Leonardo da Vinci, Deluge over a City, 1517-18

The V&A exhibition Leonardo da Vinci: Experience, Experiment and Design brought together some of the most inspiring pages from his notebooks, and actually animated some of them. It included one of Leonardo's Deluge drawings from the Royal Collection, described thus: 'Spiral cataracts of air, spray and dust wrench water and even rocks into the air, while a tree (which gives scale to the cataclysm) bends to breaking point as the storm approaches.' The drawing is set in the context of his scientific studies of motion, flow and natural forces. It is so much about the properties of the storm that it feels perverse to try to make sense of the Deluge as a landscape, but the power of the wind and water seem particularly real if you imagine them transforming the view of an actual place.
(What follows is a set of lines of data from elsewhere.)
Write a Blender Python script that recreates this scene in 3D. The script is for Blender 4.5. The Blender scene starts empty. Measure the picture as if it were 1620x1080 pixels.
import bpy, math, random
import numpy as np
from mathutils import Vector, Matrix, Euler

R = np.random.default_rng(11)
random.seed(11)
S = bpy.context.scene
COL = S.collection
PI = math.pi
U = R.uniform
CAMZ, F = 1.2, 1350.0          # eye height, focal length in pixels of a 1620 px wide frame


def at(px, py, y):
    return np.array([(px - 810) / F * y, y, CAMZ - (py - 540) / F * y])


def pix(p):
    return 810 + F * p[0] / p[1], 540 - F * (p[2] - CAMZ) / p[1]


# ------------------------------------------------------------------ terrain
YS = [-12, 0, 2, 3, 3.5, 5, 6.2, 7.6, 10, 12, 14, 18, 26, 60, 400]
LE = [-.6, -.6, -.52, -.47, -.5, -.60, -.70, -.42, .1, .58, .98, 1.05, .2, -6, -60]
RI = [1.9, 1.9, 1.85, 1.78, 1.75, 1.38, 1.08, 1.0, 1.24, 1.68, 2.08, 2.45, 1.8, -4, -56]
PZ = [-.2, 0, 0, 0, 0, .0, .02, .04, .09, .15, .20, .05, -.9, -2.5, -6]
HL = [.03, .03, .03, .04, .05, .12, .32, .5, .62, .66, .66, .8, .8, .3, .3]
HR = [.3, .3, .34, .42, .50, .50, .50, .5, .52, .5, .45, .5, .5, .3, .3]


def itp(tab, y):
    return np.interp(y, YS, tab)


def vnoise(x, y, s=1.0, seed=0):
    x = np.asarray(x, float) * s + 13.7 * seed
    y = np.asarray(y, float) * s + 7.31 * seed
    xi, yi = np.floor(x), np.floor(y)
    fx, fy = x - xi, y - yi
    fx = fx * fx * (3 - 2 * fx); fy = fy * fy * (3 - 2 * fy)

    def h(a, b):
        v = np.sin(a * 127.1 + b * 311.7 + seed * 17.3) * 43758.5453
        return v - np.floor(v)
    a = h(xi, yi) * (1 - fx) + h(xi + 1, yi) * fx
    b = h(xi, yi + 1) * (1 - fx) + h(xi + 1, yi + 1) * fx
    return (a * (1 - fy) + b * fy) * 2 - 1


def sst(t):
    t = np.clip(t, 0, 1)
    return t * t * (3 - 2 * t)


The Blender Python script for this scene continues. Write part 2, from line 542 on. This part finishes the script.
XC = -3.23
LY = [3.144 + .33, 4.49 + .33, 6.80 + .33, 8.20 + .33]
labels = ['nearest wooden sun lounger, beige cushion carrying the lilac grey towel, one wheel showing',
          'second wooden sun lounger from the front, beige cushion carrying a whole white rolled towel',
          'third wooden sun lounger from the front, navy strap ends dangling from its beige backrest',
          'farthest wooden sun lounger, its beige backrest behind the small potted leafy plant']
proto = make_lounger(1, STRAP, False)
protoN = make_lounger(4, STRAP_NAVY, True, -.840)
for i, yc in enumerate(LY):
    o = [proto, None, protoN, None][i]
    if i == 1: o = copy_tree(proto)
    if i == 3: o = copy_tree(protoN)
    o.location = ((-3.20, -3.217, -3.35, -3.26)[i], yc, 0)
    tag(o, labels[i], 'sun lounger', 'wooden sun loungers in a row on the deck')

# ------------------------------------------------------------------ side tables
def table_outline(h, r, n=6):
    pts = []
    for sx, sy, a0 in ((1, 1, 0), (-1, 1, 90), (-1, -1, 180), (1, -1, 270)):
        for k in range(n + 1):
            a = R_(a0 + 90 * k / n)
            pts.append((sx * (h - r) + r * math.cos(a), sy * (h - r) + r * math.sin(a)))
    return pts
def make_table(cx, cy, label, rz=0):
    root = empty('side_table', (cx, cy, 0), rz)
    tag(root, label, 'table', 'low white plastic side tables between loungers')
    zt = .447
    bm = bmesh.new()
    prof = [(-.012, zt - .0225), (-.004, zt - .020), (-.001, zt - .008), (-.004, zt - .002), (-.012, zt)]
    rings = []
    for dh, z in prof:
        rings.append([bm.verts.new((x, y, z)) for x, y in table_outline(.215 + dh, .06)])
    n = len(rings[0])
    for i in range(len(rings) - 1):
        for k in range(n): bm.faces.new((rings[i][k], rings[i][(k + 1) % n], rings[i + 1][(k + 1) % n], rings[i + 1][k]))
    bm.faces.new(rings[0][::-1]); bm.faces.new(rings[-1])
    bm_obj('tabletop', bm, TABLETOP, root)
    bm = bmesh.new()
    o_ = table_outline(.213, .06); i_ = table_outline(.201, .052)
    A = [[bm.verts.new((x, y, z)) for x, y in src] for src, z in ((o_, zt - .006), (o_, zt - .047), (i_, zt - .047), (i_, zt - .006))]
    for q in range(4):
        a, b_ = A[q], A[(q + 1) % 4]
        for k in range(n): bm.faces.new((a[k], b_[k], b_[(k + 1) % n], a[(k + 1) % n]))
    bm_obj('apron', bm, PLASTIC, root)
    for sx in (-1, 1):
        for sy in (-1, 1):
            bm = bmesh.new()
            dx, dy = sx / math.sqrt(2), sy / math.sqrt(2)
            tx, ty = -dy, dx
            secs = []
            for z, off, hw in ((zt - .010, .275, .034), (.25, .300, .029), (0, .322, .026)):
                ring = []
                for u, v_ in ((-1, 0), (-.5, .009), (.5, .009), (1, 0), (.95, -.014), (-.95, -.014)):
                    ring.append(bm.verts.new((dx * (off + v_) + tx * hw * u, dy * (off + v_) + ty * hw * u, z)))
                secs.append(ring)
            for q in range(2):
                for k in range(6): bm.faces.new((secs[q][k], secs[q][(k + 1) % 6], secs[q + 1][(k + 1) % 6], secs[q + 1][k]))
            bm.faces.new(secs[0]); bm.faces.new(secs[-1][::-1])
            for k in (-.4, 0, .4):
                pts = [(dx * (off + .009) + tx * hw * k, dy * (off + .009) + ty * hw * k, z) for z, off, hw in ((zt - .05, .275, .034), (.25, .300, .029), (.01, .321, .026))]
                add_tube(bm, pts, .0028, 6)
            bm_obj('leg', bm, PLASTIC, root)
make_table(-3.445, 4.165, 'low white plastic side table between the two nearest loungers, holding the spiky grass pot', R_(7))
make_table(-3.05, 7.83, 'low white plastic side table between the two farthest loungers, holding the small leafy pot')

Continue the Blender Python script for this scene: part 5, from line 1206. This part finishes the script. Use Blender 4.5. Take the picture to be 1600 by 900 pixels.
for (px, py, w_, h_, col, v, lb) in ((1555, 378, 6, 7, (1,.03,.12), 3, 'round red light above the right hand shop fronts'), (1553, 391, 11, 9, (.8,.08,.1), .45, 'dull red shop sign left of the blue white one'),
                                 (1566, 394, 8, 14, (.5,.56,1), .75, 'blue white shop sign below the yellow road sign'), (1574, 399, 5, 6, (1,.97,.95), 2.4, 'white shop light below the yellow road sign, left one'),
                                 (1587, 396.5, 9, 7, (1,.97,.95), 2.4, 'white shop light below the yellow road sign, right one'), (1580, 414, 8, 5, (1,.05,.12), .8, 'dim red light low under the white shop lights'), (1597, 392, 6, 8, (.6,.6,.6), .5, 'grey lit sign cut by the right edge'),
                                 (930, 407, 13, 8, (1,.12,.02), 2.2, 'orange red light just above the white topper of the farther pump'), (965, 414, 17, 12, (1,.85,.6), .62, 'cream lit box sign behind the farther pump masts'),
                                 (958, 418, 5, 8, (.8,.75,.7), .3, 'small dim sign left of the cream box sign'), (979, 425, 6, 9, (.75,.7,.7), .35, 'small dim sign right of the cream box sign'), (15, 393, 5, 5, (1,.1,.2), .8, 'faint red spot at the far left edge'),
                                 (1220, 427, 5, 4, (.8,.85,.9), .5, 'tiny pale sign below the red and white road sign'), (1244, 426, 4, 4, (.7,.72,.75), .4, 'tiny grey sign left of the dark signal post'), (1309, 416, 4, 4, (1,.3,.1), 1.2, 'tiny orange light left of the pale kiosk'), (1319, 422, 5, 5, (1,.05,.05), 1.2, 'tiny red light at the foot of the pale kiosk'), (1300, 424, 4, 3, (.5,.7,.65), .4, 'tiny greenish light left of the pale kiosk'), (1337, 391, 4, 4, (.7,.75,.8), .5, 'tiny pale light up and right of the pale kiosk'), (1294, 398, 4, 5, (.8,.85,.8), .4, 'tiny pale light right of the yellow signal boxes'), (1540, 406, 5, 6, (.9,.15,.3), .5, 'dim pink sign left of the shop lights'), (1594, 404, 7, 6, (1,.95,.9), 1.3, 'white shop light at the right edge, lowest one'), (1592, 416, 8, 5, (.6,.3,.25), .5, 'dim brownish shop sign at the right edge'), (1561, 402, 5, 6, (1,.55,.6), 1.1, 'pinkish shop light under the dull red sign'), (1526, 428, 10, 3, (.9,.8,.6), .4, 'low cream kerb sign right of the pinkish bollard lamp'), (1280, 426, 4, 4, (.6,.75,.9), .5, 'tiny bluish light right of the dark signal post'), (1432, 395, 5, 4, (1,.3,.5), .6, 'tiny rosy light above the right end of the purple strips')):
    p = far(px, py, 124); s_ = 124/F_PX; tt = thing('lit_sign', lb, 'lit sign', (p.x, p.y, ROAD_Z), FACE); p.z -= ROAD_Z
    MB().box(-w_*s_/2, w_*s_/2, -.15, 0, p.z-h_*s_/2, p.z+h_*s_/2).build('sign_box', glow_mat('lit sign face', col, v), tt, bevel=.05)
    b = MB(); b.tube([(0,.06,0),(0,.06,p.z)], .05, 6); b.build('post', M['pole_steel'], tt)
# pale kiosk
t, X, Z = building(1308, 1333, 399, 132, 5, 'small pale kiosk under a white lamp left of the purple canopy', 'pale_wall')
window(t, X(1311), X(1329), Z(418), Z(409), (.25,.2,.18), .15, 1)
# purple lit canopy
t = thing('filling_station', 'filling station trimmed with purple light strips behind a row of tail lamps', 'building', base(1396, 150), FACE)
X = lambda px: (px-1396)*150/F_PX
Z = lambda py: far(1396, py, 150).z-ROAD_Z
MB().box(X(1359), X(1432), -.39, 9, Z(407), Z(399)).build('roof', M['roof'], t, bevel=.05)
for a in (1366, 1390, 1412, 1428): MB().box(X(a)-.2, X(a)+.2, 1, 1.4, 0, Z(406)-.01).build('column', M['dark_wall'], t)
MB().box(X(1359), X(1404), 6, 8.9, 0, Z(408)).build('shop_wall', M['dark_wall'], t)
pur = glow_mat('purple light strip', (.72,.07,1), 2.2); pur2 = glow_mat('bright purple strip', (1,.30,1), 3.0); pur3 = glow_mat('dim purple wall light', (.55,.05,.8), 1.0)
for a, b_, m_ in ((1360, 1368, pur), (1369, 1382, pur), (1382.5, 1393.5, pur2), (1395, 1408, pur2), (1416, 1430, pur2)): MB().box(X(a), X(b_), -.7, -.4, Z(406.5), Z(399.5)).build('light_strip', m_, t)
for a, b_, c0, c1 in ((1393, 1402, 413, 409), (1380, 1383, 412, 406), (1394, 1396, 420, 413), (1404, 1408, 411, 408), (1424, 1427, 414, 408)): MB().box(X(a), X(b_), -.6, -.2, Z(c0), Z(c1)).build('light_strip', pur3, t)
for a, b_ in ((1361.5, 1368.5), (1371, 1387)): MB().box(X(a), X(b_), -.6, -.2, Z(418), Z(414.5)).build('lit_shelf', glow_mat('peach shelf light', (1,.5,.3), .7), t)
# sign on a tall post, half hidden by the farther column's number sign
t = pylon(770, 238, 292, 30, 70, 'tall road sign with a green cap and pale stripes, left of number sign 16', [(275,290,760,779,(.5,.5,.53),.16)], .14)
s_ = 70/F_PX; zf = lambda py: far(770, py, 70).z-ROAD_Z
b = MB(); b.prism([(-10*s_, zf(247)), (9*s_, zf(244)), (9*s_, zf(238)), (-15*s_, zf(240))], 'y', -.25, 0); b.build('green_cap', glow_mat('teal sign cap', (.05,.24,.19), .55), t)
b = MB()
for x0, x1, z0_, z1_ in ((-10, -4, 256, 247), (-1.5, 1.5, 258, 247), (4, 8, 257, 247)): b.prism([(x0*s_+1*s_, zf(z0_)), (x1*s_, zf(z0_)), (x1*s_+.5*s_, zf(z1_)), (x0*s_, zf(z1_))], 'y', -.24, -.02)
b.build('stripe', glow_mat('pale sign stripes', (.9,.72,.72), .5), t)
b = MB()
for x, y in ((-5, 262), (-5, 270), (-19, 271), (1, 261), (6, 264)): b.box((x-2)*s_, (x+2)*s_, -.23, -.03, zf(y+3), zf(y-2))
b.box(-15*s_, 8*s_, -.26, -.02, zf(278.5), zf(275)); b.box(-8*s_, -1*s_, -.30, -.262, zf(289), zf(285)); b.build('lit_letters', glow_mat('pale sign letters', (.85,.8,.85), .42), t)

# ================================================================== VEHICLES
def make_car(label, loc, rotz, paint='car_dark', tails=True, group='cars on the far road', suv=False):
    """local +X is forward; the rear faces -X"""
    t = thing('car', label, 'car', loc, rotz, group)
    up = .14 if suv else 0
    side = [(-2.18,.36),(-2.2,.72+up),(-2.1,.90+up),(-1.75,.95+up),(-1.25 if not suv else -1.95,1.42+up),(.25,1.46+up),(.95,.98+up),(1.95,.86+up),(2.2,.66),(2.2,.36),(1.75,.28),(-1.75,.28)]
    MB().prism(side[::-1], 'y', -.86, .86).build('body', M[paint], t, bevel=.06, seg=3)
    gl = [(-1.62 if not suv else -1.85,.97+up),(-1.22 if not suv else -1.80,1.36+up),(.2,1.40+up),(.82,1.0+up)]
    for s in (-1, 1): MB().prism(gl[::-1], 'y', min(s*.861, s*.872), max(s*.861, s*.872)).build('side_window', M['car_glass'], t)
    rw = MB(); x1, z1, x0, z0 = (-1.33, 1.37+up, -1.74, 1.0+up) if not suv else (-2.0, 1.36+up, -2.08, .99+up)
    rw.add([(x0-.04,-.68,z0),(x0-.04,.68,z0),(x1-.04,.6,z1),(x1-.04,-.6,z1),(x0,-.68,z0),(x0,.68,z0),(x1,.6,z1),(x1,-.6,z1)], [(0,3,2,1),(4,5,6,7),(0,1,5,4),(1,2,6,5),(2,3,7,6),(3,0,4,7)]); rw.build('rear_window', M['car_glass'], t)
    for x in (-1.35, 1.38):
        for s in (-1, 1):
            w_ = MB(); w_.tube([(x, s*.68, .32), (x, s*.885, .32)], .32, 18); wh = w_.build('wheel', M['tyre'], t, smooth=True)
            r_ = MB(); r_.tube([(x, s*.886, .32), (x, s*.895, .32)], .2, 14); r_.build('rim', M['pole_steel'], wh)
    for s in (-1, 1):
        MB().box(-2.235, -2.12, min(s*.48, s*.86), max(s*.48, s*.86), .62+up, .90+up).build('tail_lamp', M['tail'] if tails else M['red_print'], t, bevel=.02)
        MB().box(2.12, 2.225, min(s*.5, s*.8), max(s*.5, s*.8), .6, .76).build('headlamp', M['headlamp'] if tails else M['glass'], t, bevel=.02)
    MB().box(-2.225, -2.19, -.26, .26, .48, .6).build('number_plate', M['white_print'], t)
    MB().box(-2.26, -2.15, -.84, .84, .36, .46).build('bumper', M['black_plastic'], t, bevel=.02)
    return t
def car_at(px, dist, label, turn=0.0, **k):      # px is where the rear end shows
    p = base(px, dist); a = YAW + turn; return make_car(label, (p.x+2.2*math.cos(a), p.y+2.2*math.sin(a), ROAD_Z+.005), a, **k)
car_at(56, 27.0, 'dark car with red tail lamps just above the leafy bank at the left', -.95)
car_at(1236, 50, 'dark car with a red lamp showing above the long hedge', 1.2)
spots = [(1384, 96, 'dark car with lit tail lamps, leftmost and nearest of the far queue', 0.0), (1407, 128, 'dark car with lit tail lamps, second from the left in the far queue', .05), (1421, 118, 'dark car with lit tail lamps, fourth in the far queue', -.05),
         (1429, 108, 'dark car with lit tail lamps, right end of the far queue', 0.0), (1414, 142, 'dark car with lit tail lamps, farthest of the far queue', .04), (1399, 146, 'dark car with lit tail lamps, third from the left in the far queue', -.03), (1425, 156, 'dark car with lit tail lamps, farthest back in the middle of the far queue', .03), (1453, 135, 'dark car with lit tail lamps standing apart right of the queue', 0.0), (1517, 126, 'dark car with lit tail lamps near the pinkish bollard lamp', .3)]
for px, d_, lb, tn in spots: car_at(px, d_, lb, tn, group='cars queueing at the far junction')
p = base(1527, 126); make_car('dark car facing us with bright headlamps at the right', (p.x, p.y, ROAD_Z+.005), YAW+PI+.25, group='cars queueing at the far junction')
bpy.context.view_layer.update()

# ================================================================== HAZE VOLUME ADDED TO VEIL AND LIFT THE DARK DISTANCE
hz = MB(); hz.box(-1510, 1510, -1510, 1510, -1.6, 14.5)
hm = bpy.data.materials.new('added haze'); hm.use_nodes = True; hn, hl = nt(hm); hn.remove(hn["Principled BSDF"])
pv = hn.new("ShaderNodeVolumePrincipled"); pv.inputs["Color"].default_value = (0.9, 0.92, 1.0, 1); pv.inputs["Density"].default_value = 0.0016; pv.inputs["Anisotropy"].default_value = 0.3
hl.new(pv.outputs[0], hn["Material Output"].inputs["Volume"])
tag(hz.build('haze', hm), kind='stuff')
 Leonardo da Vinci, Deluge, 1519

It made me think about where artists or writers have created landscapes of deluge. I recalled a Ray Bradbury story, 'The Long Rain' (1950), which is not about a storm but does describe perpetual heavy rain. It starts like this: 'The rain continued. It was a hard rain, a perpetual rain, a sweating and steaming rain; it was a mizzle, a downpour, a fountain, a whipping at the eyes, an undertow of the ankles; it was a rain to drown all the rains and the memory of rains. It came by the pound and ton, it hacked at the jungle and cut the trees like scissors and shaved the grass and tunnelled the soil and moulted the bushes...' Bradbury's science fiction story is set on 'the rain world of Venus', which by the time he wrote it was a poetic idea rather than a scientific possibility.